The problem of the CRA's confused agenda has been compounded by a continuing power struggle between Riordan and the council over who should control the agency. Envious of the mayor's iron grip on the CRA during the Bradley years (the mayor appoints all the board members), council members like Mark Ridley-Thomas have pushed to bring the agency back under the complete control of the council. Riordan, pushing his "business-friendly" agenda, has proposed his own reorganization to emphasize the CRA's economic-development potential.

Until recently, the two competing reorganization plans canceled each other out politically. Then Riordan appointed City Hall insider Daniel P. Garcia as CRA board chairman.
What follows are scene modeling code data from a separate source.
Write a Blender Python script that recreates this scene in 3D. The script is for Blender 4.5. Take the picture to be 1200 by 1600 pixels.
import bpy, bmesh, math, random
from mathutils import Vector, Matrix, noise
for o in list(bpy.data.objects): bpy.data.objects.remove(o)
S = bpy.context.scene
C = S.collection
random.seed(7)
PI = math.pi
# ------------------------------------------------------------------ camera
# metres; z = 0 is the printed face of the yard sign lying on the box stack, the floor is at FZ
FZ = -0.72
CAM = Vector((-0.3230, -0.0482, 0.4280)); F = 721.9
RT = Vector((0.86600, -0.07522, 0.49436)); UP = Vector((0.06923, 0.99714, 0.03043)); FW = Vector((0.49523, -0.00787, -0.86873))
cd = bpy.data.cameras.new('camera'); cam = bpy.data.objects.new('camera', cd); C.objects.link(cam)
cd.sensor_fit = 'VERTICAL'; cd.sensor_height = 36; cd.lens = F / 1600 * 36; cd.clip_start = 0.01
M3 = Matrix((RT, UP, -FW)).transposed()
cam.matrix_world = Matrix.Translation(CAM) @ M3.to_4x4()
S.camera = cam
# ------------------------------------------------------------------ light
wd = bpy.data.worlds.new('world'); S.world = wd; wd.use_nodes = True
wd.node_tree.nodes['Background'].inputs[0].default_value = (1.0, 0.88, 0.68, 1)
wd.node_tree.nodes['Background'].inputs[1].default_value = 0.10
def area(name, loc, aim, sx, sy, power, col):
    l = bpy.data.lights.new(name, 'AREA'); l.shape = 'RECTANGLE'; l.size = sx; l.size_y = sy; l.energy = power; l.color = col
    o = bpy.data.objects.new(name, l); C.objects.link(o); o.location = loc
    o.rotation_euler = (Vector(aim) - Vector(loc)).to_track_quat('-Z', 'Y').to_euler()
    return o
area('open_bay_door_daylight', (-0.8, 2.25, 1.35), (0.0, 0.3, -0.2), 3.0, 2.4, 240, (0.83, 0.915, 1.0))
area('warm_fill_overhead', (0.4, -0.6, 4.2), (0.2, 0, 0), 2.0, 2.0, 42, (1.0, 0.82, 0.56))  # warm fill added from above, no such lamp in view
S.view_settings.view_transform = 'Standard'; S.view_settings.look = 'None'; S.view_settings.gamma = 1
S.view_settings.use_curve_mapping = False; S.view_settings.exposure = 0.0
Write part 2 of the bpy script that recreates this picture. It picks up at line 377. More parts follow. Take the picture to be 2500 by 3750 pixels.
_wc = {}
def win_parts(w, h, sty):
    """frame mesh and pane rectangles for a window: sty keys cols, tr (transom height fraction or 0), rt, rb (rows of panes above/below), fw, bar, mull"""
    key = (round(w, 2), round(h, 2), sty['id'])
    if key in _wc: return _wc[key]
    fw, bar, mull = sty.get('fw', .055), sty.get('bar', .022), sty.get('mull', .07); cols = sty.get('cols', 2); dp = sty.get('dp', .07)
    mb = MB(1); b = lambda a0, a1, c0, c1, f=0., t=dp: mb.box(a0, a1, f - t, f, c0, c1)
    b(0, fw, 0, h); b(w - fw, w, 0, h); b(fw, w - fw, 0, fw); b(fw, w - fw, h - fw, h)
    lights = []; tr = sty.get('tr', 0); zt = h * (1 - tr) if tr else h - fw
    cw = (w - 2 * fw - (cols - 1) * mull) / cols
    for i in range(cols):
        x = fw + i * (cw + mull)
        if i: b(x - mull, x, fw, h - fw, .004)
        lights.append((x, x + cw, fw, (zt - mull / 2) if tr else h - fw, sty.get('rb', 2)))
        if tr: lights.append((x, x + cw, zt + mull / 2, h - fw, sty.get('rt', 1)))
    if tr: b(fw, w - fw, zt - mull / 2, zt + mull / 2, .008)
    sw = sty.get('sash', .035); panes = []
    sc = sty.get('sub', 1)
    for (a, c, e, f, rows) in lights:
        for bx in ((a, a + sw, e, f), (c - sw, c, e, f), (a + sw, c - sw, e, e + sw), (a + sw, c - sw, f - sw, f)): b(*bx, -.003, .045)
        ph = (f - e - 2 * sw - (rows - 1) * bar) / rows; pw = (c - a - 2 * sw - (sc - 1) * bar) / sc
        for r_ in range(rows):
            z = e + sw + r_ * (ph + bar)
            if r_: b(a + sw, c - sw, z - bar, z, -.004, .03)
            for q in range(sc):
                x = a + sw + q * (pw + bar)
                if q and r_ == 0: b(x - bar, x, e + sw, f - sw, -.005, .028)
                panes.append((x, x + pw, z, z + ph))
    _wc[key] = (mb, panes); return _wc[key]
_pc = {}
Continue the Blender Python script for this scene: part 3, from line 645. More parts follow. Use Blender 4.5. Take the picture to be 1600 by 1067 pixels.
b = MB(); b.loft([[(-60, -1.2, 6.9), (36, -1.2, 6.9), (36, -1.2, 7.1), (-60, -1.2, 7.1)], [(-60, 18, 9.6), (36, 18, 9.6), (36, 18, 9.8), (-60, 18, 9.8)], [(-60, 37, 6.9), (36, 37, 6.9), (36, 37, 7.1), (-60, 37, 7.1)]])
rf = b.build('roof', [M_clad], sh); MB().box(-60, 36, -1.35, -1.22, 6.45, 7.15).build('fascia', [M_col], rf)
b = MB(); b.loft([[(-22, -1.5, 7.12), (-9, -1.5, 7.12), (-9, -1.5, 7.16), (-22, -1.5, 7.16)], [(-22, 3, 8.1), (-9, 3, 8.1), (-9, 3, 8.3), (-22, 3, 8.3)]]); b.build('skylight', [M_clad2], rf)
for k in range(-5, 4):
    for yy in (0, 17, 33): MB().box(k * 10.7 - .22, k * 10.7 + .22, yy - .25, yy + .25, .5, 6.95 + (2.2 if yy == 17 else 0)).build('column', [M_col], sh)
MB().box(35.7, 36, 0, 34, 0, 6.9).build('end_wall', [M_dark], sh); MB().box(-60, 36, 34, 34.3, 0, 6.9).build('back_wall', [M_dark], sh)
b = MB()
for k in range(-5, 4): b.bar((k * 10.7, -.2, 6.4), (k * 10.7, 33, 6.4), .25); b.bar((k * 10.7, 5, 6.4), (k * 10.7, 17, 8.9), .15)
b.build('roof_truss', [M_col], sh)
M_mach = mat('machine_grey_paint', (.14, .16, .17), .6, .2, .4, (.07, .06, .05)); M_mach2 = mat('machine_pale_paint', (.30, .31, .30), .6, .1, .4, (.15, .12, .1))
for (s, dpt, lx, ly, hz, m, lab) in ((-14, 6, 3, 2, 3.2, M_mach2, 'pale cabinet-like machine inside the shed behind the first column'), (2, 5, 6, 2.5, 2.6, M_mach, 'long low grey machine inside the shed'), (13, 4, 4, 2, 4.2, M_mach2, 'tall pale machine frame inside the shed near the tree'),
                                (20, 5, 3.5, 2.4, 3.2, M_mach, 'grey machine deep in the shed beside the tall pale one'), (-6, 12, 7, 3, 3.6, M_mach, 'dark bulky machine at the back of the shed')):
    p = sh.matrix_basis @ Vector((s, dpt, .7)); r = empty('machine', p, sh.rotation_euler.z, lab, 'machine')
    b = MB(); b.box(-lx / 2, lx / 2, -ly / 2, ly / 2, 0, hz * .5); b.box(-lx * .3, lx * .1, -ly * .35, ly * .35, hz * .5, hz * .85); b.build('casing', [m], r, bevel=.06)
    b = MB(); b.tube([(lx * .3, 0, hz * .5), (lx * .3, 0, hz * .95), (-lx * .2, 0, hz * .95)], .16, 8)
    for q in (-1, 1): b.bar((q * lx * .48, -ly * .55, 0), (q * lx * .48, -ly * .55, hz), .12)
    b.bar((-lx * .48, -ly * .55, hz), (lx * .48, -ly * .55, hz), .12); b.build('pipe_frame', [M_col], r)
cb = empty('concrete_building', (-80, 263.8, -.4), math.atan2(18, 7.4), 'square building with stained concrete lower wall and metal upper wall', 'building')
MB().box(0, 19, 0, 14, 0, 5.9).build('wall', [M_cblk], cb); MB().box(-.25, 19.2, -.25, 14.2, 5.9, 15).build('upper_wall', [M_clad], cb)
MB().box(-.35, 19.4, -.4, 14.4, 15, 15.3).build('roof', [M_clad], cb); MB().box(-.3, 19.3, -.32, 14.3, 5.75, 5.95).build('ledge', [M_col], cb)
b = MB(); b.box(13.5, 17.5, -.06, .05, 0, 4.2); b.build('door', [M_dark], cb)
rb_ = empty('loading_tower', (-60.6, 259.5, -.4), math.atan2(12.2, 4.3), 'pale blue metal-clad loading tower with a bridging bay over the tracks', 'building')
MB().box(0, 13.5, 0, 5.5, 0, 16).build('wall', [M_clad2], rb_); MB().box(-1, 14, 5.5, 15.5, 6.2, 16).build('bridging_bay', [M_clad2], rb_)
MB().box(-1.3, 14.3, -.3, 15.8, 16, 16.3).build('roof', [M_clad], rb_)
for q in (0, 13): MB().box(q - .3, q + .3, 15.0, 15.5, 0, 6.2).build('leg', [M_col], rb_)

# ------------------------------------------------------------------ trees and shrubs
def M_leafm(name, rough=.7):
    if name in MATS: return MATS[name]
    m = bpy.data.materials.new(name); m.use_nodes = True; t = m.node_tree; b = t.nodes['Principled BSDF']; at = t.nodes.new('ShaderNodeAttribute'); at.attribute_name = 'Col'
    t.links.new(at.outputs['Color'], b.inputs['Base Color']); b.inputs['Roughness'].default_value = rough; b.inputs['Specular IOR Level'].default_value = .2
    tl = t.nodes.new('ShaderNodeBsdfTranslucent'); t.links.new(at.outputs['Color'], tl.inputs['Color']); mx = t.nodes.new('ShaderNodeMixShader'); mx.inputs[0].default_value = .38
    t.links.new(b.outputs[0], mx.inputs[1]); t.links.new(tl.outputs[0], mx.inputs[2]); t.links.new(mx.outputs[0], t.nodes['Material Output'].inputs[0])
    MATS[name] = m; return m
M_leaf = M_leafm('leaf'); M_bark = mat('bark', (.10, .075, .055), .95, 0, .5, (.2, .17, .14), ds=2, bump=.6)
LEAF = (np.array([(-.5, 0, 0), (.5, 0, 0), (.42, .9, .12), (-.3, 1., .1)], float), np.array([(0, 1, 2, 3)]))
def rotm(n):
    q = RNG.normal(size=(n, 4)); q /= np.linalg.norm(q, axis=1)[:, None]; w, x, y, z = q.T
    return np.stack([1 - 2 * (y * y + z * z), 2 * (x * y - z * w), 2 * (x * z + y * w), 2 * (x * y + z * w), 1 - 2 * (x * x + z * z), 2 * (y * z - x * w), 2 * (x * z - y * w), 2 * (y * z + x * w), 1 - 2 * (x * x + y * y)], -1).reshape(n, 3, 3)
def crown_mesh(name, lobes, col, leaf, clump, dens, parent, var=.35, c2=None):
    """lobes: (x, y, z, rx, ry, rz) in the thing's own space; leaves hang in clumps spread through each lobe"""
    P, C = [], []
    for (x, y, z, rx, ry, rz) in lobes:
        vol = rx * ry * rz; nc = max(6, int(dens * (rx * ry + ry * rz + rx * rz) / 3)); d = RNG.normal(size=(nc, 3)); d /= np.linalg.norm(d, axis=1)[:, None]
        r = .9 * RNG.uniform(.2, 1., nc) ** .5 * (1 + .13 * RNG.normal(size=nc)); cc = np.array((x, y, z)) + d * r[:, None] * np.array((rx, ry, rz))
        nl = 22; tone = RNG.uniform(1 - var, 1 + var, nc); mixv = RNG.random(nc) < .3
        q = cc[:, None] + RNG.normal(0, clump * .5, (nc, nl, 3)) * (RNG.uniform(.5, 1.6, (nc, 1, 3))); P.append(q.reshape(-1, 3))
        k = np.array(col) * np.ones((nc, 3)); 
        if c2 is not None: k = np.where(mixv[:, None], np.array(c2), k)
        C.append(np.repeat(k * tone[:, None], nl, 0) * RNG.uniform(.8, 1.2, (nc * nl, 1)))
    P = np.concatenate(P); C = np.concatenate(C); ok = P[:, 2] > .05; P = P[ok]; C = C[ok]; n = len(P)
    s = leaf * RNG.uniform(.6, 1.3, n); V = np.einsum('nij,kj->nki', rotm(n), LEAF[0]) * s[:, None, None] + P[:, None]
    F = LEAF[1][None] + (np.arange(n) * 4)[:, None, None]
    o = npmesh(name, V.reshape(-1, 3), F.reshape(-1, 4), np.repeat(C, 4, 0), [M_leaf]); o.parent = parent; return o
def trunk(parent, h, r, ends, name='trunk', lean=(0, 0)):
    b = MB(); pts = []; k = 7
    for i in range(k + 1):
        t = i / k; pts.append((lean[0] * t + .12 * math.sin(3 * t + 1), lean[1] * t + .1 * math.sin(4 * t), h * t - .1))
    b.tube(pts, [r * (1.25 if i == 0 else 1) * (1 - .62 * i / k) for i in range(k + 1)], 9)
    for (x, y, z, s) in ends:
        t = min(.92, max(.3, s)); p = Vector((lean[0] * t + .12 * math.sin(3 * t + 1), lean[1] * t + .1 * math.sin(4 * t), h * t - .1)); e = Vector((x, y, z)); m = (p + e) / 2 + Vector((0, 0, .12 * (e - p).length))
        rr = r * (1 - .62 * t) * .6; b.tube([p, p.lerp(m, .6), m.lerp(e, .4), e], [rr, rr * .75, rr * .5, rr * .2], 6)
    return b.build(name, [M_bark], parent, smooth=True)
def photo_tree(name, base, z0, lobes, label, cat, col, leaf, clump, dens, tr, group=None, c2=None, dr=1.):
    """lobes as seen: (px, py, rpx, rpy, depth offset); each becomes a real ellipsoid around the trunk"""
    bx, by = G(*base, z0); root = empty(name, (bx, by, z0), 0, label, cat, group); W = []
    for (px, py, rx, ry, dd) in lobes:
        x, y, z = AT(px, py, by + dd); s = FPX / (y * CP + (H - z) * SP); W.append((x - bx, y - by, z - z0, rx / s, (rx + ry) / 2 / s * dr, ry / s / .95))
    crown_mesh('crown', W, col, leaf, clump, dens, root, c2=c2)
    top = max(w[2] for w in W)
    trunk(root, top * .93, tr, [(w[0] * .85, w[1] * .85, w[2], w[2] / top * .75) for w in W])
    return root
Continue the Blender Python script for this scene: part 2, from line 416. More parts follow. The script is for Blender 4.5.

Garcia--not Molloy--will serve as the true locus of power at the CRA. He has strong ties to many council members, and he has been openly critical of the agency's turn toward housing. What's required, he insists, is "a renewed focus on economic, job-creating activity."

The Riordan agenda got an additional boost when Ridley-Thomas was booted out of his job as chairman of the council's redevelopment committee and replaced by Rudy Svornich, who is considered more friendly to Riordan. Now it's possible that, at least at the committee level, Riordan's reorganization plan will get a hearing, while the council takeover proposal will get shelved.